Including this condition will protect you as the buyer from paying for a house you cannot yet afford. It also allows the seller to continue looking for a new buyer without having to wait a long time with no guarantee the sale will ever go through.

» MORE: What does ‘under contract’ mean?

What is a typical sunset clause? 

A typical sunset clause will clearly state that both parties have agreed to the determined expiry date and the conditions of sale in the contract. However, the conditions included, such as the amount of time needed before that expiry date, can vary. Specifics often depend on the unique circumstances involved with a particular sale.

For example, in off-the-plan purchases, the clause must allow enough time for the developers to build that property. So, the sunset clause should reflect a realistic timeframe for that construction, with some added time for delays due to weather, material or labour shortages.

In established property purchases with a ‘subject to sale’ sunset clause, the date set should satisfy the needs of both parties. As the buyer, you must be realistic about how long it might take to sell your current property. And the seller needs to consider how long they are willing to wait before moving on. 

» MORE: Can you counter offer on a house?

Including sunset clause

A good sunset clause should protect both the buyer and seller. Despite the benefits, there are also risks that both parties should consider. 

Considerations for buyers

Benefits

  • A sunset clause gives a buyer an end date that the sale will or won’t go through. It can prevent negotiations or conditions from dragging out. 
  • In a ‘subject to sale’ circumstance, you only have to go through with the purchase if you can successfully sell your old property. Including a sunset clause saves you from being tied to a purchase you cannot yet afford. 
  • In an off-the-plan purchase, you have a safety net if the developer does not finish building the property. You’ll also get your deposit back. 

Risks

  • A seller may be less likely to accept your offer that has a sunset clause if they have other offers that are unconditional. 
  • Trying to buy one property while selling another can be challenging as property markets can be difficult to predict. Furthermore, having a deposit tied up in a property you don’t end up buying can cause financial stress. 
  • Developers have been known to intentionally delay finishing a property so they can terminate contracts made years ago and sell for a higher price to new owners later. Legislation is in place in some states to prevent this, so be sure to research the sunset clause laws in your area before signing a contract with a developer. 
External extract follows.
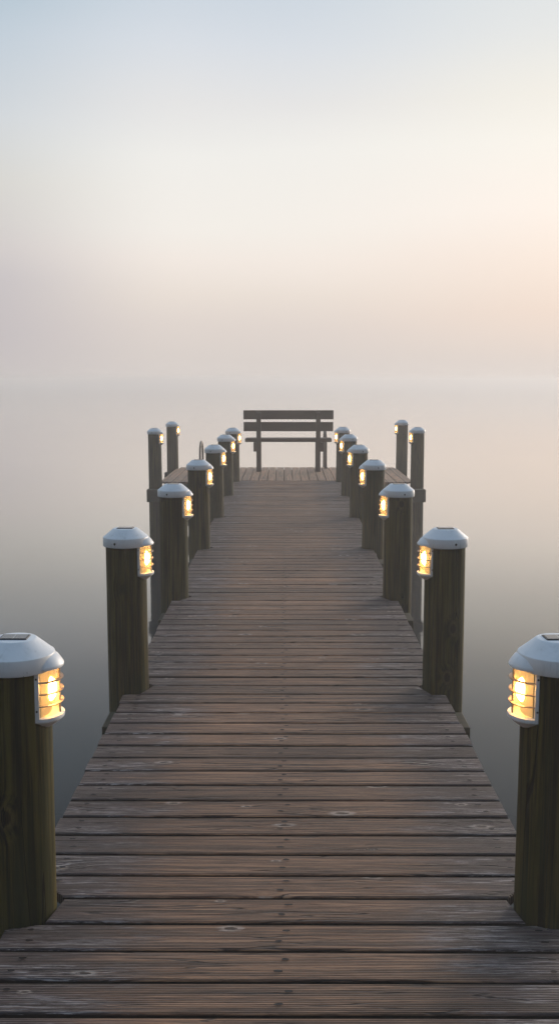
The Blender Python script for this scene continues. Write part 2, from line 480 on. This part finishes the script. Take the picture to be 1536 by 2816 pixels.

Considerations for sellers

Benefits

  • For private sellers, you can continue marketing your property with a sunset clause, so if the original sale falls through, you can move on to a new buyer quickly or receive a better offer. 
  • For a developer, construction delays can be inevitable. A sunset clause gives you a buffer to finish the project and have buyers sign on before you finish. 

Risks

  • Depending on the contract terms, it can be tricky to move on to a new buyer during the sunset clause period, meaning you miss out on a better offer while you wait for a buyer to fulfil the conditions of the contract. 
  • Material costs, labour costs or changes to the value of a market can all occur while you build. If you finish a project late and the buyer walks away, you have to return the deposit and may struggle to find a new buyer.

Frequently asked questions

What happens after a sunset clause expires? 

When the contract of sale reaches the sunset clause date, both parties can legally rescind their contract and walk away from the sale. Either side can decide to do so once the sunset clause date has passed. That way, both parties can return to the same position they were in before signing the contract of sale. If the buyer has paid a deposit, the seller must return it in full if either party rescinds the contract.